What I am poking at really is Father Barthe’s scenario with the bishops, rather than priests and pope, spearheading the reform. Father, I think reform is rightly happening where priests and people together move in this direction; I think it is rightly happening at monasteries like Clear Creek, Oklahoma, that the laity can seek out for refreshment; I think it is rightly happening where groups like the Canons Regular of St. John Cantius blossom and flourish. It has to be in order; it has to be proper; it has to be good for everyone involved; it has to fit like a glove and it can.

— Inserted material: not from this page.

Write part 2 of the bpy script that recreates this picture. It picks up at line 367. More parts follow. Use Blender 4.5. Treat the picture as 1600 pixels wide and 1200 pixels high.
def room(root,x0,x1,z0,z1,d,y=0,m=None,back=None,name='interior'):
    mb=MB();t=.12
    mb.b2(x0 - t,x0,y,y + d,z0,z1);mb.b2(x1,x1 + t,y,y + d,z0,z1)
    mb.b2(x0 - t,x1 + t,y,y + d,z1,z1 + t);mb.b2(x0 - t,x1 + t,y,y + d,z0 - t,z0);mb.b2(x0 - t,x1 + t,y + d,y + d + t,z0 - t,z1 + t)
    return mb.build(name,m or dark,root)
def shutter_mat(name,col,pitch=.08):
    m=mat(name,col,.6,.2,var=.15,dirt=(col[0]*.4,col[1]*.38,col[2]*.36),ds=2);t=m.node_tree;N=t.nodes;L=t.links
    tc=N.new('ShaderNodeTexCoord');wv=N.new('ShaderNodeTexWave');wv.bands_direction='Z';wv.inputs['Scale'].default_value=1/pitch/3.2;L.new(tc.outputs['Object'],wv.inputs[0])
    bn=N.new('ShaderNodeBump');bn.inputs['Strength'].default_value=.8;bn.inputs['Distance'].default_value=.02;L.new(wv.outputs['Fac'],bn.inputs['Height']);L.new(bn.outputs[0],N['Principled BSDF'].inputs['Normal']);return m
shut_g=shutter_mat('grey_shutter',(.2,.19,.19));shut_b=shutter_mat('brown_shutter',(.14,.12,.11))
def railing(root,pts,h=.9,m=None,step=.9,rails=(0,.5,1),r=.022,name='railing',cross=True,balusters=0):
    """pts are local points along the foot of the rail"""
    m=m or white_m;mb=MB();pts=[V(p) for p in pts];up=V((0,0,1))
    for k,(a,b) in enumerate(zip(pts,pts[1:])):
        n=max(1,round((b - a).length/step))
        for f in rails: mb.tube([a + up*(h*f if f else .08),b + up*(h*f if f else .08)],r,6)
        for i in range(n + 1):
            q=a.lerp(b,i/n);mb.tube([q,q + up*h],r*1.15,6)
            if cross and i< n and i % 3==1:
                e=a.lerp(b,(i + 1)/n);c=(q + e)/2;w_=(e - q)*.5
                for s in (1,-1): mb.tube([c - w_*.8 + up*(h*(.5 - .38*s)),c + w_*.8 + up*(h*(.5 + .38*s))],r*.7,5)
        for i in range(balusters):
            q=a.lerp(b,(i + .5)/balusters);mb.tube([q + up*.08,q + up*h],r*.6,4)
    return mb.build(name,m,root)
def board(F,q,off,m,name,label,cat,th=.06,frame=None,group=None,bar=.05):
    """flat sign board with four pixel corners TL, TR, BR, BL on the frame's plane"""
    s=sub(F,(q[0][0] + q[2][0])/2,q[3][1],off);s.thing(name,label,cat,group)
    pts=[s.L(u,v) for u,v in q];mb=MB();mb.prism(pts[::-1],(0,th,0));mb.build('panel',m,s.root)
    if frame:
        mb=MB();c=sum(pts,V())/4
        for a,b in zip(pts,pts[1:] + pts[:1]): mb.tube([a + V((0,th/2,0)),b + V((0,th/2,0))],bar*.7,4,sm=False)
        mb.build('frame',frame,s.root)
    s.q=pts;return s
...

I’d like to see bishops renovate their private chapels before they start “…turning the altar of their cathedral back, restoring communion kneeling, reintroducing Latin and Gregorian chant, having the traditional Mass regularly celebrated.” Father, it is not a matter of intervention from on high or house cleaning, but of each priest recognizing to what greater or lesser degree he has been caught up in the spirit of the times, which is not the spirit of the Council and not the mind of Christ. The bishop’s witness has to be integral if it is going to be accessible to his priests who join him for the Chrism Mass and Ordination Liturgies in the Cathedral.
Cathedral liturgy, just like Papal liturgy, has always enriched our tradition and led the way. Once a bishop realizes in his own person what the sense of celebration ad Orientem and with full respect for the rubrics which are on the book, I think his step will be lighter as he moves up to the altar to prepare the gifts and pray the Eucharistic Prayer together with the people before the Lord. He can insist his priests respect the rubrics, but I think he has to win them for everything else, including good sacred music.
There is a real urgency for the sake of the young not to lose any more time. Even so, young and old are all too convinced that this business is arbitrary. If we would not be discredited again, the scenario must run a bit like that in the Old Testament during the period of the kings of Israel when the book of the law was discovered in the Temple. It was shared with the people and explained to them. People were shocked to discover that their covenant relationship with God had been neglected, but as the discovery was shared with them, not only were tears shed but a feast celebrated for joy at having overcome their ignorance. Would that it were to be so in our lives as well!